Taylor Wimpey sees further housing recovery

UK housing market conditions remain encouraging, with continued gradual improvements in mortgage availability and buyer confidence, report Taylor Wimpey.

Related topics:  Property
Warren Lewis
29th April 2010
Property

Taylor Wimpey plc is holding its Annual General Meeting at 11:00 today in London, where the following comments will be made regarding current trading, financial performance and the outlook for the financial year.

The Group as a whole has performed in line with our expectations in a gradually improving, but still uncertain, trading environment.

Taylor Wimpey report:

We entered 2010 with a strong order book position and have continued to focus on building on this sales momentum and enhancing margins. We are approximately 99% sold for the half year and 74% sold for the full year targeted completions.
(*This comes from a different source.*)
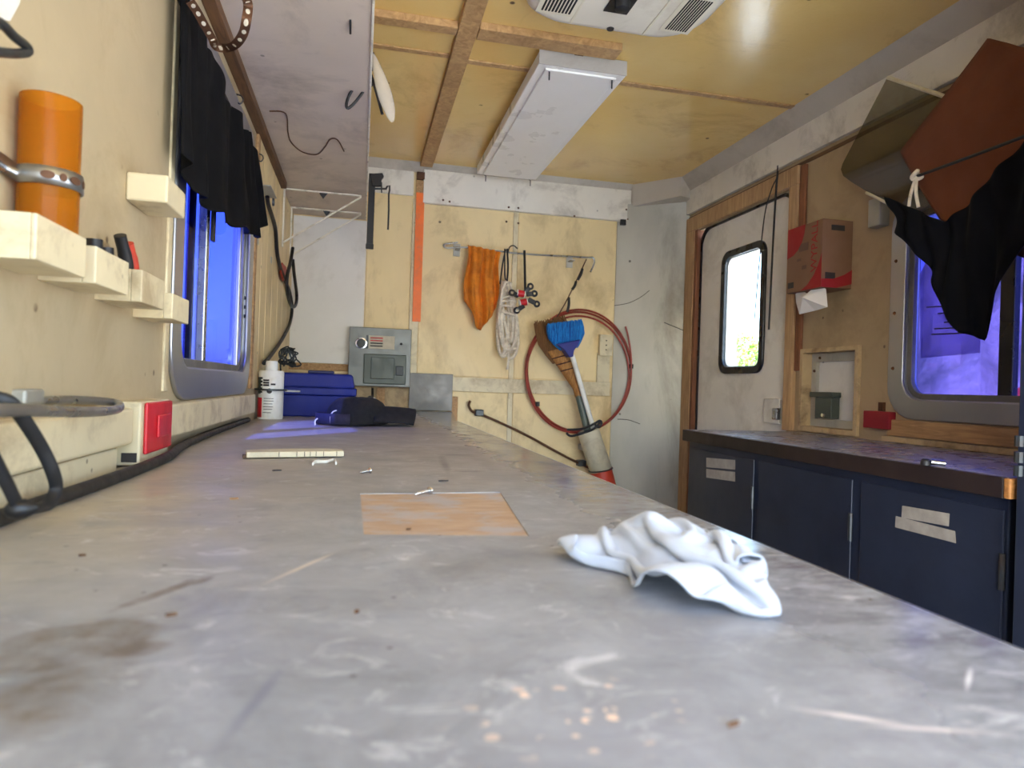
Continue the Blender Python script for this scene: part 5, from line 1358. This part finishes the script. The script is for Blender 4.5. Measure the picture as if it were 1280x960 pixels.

Private sales rates remain in line with those achieved in the equivalent period of 2009 at an average of 0.61 sales per site per week net of cancellations. Cancellations are running at long-term low levels of 14.8% for the year to date, which is also a significant improvement on the 18.5% in the equivalent period of 2009.

Prices achieved on sales of private homes are up by approximately 9% on the equivalent period in 2009, of which around 5% results from active changes in mix and approximately 4% from underlying price increases.

We remain active in the land market, focusing our attention on the opportunities available to acquire good quality land at attractive prices.

Group financial position

We have generated further cash since the year end and net debt stands at c£660 million, in line with our plans (31/12/2009: £750.9 million).

Outlook

We are encouraged by the ongoing signs of improvement across our main markets. Although economic and political risks remain in the UK, we believe that the underlying shortfall of new build housing and the strong levels of demand will continue to underpin the market. However, we remain concerned that the shortage of consented land will artificially constrain industry volume recovery in the medium term.

In the US, we continue to expect to see relatively volatile sales patterns over the next few months, settling into a sustainable recovery towards the end of this year. The Canadian market has continued to perform well and we expect this to be maintained.

Our active cost reduction, high quality landbank and strong order book position us well to increase profitability as markets recover.